SEN. DAN SULLIVAN (file photo) Brian Chilson

A bill that would ban affirmative action in Arkansas passed out a Senate committee Tuesday. Sponsored by Sen. Dan Sullivan (R-Jonesboro), Senate Bill 71 frames programs that gives special consideration to historically marginalized groups as “discrimination.”

“The state shall not discriminate against, or grant preferential treatment to, an individual or group on the basis of race, gender, color, ethnicity, or national origin in matters of state employment, public education, or state procurement,” it reads.


Arkansas would be the ninth state to ban affirmative action, and the U.S. Supreme Court appears poised to ban any consideration of race-based factors in higher education, which critics say will severely limit minorities from the best colleges and best jobs.

From Bloomberg Law:


When the practice ended in California, the state’s most selective campuses saw minority enrollment drop more than 50%, and earnings fall for Black and Hispanic graduates. University of Michigan still hasn’t fully regained its share of Black students, despite millions of dollars spent over 15 years. And at the University of Oklahoma’s largest campus, the number of Indigenous freshmen fell 11% in one year, despite the state being home to one of the largest Native American populations.

Sen. Clarke Tucker (D-Little Rock), one of only two Democrats on the Senate State Agencies Committee and the only one in attendance Tuesday, was a lonely voice of reason.

“If this passes and becomes law, then the state of Arkansas is saying that discrimination no longer exists, racism no longer exists, sexism no longer exists,” Tucker said. The bill suggests that there’s nothing more the state should do to ensure that people who have been historically discriminated and historically disenfranchised get an equal shot, Tucker said.


That position is morally and factually wrong, Tucker said.

Sullivan brought an amendment to the bill that hasn’t yet made it to the legislative website and at least some of the committee members hadn’t seen ahead of the meeting. Tucker and several Republican committee members urged Sullivan to pull the bill back and allow the committee and the public time to review the amendment, but Sullivan declined and had the votes to move forward.

Tucker also noted that neither the bill nor the amendment addresses at least one area of existing law: the Minority and Women-Owned Economic Development Act. It’s a law that directs state agencies to attempt to make their goods and services purchases with diversity in mind. The act directs state agencies to direct at least 10% of spending toward minority-owned businesses and at least 5% of spending to women-owned businesses every year.

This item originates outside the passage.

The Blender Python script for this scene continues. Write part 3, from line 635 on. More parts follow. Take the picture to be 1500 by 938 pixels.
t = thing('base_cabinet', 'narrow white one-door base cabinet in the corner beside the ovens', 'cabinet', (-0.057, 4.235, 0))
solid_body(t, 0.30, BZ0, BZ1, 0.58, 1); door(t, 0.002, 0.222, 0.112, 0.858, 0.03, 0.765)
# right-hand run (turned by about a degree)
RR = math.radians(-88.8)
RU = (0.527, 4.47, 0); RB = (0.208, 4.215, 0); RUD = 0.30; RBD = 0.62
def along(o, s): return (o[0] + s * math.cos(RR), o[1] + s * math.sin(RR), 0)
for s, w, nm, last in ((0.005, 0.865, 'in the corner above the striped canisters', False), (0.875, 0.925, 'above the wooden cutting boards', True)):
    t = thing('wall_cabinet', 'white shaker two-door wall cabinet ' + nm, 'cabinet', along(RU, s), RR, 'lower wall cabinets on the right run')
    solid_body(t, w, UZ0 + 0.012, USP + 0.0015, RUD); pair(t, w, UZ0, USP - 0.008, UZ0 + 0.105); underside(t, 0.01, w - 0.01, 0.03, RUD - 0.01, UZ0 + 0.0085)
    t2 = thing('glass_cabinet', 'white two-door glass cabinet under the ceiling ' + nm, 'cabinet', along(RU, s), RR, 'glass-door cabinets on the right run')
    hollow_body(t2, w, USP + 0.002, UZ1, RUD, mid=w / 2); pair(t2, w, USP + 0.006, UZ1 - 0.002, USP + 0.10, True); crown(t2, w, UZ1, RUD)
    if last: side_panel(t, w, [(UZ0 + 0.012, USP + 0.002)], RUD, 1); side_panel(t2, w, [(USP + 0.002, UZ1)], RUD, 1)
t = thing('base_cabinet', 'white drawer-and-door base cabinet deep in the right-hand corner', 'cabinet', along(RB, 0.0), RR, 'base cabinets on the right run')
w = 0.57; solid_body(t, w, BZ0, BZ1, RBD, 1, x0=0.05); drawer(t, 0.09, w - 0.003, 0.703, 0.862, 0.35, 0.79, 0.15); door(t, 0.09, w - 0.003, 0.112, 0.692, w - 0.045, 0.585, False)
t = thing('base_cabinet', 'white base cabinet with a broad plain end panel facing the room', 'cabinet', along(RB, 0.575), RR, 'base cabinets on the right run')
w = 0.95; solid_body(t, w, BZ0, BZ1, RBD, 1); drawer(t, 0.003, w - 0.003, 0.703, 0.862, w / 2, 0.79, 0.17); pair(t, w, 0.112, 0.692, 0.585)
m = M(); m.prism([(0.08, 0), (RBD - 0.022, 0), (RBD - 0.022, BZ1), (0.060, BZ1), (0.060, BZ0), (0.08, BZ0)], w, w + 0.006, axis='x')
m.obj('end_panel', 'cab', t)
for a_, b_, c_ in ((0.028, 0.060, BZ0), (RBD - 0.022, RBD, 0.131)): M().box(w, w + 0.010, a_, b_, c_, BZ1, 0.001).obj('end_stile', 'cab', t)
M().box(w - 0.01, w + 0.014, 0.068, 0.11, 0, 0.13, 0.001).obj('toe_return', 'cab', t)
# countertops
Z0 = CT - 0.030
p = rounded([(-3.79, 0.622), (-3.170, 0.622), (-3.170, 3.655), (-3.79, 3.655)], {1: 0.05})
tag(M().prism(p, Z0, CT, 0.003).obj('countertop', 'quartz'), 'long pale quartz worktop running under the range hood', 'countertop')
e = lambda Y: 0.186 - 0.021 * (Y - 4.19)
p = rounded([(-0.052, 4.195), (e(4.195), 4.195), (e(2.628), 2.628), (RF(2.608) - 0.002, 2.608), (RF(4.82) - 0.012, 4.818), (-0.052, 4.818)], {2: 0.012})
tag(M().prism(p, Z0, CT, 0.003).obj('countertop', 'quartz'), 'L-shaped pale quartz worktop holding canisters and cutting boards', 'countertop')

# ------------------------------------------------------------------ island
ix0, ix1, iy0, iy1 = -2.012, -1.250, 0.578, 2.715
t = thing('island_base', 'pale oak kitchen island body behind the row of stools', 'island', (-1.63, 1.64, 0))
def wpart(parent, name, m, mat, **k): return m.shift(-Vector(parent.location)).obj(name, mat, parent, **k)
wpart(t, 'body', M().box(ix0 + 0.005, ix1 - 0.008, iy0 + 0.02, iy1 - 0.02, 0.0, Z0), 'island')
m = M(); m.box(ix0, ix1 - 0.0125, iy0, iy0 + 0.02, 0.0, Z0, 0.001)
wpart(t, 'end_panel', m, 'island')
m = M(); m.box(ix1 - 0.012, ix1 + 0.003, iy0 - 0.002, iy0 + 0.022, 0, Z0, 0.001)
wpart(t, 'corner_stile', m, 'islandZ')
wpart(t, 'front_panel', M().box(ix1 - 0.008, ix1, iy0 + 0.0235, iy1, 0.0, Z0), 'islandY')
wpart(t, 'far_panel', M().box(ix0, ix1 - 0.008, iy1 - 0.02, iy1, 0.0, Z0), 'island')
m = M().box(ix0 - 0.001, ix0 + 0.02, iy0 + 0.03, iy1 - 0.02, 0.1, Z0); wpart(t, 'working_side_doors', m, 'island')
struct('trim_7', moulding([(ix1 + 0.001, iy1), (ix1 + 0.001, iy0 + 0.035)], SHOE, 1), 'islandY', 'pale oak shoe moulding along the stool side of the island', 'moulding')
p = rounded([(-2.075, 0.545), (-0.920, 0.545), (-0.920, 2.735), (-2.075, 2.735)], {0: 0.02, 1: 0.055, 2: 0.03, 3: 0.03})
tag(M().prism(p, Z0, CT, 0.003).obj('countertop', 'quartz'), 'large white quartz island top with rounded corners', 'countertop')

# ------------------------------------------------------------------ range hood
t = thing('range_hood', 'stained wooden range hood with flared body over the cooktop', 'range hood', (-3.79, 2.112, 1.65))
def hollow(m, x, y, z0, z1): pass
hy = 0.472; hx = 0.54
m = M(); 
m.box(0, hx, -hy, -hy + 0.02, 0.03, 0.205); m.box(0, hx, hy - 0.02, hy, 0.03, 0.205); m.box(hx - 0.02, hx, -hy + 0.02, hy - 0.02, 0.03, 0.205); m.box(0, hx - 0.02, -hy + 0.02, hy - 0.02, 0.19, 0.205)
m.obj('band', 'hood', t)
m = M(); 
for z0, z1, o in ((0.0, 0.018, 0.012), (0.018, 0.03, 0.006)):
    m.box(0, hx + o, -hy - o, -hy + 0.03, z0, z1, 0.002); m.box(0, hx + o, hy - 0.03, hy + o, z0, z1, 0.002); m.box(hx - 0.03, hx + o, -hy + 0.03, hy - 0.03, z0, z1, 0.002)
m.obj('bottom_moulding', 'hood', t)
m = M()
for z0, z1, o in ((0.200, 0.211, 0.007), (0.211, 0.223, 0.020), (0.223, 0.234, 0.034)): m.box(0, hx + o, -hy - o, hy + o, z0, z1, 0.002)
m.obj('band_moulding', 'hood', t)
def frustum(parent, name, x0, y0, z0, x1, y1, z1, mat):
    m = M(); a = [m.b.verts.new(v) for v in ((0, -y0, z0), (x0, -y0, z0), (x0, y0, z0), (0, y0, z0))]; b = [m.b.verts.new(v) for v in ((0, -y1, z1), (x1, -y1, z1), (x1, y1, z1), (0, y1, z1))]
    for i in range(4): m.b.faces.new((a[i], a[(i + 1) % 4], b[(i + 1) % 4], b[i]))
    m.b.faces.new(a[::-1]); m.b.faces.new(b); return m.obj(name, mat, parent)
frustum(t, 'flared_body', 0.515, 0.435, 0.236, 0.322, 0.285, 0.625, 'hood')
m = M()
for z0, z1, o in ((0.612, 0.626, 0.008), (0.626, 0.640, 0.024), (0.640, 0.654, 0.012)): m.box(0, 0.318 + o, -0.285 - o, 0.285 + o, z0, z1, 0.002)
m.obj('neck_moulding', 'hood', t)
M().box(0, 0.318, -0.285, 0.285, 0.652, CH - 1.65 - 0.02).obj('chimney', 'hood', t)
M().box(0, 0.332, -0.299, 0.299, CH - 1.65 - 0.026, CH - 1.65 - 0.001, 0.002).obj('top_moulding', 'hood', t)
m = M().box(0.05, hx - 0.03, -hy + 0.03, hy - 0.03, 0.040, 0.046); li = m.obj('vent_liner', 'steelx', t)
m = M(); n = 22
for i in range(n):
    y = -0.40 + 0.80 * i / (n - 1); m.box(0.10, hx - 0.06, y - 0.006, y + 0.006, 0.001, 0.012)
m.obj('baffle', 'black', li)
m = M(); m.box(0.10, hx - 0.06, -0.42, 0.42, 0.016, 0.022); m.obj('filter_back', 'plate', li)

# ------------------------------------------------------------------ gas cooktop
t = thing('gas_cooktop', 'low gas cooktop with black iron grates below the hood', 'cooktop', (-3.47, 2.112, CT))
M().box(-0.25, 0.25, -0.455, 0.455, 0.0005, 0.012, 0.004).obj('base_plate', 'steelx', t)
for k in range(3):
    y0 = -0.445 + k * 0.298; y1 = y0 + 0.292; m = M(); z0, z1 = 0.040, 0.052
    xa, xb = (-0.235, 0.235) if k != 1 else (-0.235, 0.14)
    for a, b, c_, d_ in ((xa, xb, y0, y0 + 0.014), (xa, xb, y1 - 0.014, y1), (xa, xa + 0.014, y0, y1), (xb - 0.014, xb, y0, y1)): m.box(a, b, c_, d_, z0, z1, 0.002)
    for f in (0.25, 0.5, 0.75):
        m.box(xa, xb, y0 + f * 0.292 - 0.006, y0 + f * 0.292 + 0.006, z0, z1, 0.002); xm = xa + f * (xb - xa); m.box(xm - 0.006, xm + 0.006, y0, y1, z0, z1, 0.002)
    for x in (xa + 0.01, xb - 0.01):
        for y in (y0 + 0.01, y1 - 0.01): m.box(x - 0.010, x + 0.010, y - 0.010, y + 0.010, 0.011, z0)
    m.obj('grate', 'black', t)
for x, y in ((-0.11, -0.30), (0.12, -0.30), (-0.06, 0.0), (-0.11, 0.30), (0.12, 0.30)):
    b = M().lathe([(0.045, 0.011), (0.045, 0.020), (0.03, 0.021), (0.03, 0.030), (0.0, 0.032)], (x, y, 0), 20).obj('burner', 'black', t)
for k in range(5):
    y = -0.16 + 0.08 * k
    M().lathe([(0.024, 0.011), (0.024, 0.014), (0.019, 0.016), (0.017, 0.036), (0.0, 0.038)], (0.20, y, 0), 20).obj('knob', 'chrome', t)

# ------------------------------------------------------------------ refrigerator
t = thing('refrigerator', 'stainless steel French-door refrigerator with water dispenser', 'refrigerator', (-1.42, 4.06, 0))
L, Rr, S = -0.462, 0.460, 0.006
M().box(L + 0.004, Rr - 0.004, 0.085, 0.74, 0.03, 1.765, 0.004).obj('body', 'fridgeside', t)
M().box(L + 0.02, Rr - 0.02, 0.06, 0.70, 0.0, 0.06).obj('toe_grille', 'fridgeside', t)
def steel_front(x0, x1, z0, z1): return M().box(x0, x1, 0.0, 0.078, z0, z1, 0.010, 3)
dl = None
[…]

If Sullivan’s bill becomes law, a state employee who “negligently” violates the law would be guilty of a Class A misdemeanor.


Sullivan, always quick to take offense, said Tucker was effectively accusing him of racism. He said he agreed that racism and sexism still existed.

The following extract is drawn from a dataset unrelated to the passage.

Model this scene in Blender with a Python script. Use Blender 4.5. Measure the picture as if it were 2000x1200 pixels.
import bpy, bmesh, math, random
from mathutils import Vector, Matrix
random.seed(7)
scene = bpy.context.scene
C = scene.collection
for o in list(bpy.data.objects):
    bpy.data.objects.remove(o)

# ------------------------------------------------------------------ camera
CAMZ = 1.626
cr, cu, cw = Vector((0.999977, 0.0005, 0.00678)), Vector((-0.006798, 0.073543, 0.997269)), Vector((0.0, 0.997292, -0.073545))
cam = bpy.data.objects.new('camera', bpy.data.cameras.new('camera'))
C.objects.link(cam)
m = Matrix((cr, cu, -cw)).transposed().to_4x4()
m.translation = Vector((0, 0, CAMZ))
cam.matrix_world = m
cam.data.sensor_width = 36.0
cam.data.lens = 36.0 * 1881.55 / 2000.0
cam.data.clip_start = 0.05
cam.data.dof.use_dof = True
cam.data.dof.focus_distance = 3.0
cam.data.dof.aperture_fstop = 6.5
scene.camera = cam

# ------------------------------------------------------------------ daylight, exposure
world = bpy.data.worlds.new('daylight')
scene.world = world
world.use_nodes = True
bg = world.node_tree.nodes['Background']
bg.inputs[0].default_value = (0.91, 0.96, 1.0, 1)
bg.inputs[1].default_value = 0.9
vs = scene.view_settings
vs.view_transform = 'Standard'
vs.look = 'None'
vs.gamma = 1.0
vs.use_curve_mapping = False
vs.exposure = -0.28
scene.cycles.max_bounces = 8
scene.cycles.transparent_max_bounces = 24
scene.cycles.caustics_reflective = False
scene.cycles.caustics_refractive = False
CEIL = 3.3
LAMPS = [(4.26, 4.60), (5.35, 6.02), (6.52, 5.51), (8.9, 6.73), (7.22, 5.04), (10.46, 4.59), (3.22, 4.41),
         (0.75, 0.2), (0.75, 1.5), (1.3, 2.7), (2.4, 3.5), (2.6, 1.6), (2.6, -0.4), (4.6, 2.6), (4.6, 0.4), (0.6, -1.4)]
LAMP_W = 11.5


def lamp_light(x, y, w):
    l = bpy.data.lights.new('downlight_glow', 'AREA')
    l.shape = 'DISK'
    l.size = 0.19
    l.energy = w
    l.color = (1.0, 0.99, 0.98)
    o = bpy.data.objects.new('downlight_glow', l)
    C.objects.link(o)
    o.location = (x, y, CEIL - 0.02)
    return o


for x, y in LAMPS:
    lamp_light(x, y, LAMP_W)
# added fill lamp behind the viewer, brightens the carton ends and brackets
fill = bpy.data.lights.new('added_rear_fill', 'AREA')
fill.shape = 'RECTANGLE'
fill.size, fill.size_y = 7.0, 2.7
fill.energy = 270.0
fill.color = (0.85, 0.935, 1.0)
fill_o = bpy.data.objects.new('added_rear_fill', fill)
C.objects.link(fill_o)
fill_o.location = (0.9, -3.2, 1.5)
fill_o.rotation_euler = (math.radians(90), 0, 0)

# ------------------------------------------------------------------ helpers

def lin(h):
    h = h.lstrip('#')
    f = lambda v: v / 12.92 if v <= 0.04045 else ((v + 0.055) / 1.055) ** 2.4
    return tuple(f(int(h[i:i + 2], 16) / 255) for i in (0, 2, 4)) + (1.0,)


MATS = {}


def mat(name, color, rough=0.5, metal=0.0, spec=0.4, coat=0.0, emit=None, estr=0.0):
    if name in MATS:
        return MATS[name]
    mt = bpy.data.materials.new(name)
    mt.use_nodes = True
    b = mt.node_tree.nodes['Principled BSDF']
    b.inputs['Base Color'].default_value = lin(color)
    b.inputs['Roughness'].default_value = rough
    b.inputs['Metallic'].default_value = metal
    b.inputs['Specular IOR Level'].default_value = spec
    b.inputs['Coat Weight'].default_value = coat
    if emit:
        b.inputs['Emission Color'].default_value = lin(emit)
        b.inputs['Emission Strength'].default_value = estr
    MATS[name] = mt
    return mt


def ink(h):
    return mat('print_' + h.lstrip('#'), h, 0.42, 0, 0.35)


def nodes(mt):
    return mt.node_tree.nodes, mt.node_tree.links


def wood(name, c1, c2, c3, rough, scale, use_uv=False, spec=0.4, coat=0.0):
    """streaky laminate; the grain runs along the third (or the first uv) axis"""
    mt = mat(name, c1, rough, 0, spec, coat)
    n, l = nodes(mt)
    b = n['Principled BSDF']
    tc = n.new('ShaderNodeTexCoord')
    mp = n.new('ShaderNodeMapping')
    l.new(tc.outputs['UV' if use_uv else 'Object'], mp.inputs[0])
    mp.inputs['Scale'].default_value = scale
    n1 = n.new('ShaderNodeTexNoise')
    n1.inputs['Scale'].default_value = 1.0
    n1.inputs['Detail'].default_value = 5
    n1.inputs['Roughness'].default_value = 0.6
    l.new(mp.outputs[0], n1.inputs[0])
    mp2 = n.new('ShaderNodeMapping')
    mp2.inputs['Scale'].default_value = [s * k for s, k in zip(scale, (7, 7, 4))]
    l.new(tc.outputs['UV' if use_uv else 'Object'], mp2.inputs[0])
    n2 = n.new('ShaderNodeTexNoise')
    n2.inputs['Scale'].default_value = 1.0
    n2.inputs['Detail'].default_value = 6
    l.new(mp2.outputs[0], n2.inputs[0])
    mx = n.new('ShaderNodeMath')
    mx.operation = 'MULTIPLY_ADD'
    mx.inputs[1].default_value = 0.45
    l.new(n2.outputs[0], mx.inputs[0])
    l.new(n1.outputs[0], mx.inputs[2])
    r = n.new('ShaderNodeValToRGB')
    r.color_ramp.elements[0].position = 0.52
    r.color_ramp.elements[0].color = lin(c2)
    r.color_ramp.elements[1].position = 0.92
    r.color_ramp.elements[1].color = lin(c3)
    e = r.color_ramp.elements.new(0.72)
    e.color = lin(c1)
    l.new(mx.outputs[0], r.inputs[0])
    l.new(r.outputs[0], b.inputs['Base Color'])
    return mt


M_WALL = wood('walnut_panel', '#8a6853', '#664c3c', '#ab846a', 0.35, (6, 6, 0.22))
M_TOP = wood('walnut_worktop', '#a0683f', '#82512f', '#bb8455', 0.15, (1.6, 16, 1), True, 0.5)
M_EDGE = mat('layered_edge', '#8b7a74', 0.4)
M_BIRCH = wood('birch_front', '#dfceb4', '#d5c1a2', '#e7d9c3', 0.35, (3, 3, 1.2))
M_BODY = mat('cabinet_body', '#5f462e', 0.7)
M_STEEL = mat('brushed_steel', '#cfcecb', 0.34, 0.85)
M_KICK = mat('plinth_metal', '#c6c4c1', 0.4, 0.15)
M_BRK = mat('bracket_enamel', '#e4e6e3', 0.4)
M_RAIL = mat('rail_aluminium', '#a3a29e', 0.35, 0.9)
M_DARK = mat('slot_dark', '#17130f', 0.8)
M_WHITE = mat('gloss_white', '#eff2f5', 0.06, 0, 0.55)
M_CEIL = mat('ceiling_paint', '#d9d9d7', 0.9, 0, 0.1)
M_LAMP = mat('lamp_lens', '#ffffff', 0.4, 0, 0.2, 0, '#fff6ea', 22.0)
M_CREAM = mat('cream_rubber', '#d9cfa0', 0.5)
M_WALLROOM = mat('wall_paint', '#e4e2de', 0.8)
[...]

“This bill puts everyone on an equal field,” Sullivan said. “If the purpose of affirmative action is to give people who are in need a course of action, that’s exactly what the bill says. The bill says, people who are in need qualify. It doesn’t have to be race or sex or gender or whatever.”

Tucker later told Sullivan it wasn’t his intent to suggest that Sullivan is racist.

As to the negligent liability aspect of the bill, Sullivan said, “We’re serious against racism. We’re serious against people being taken advantage of or not having a seat at the table. If you’re going to treat people differently, we’re not going to stand for that and there will be a crime and a penalty, and we expect our state employees to take it seriously and make sure we don’t do that.”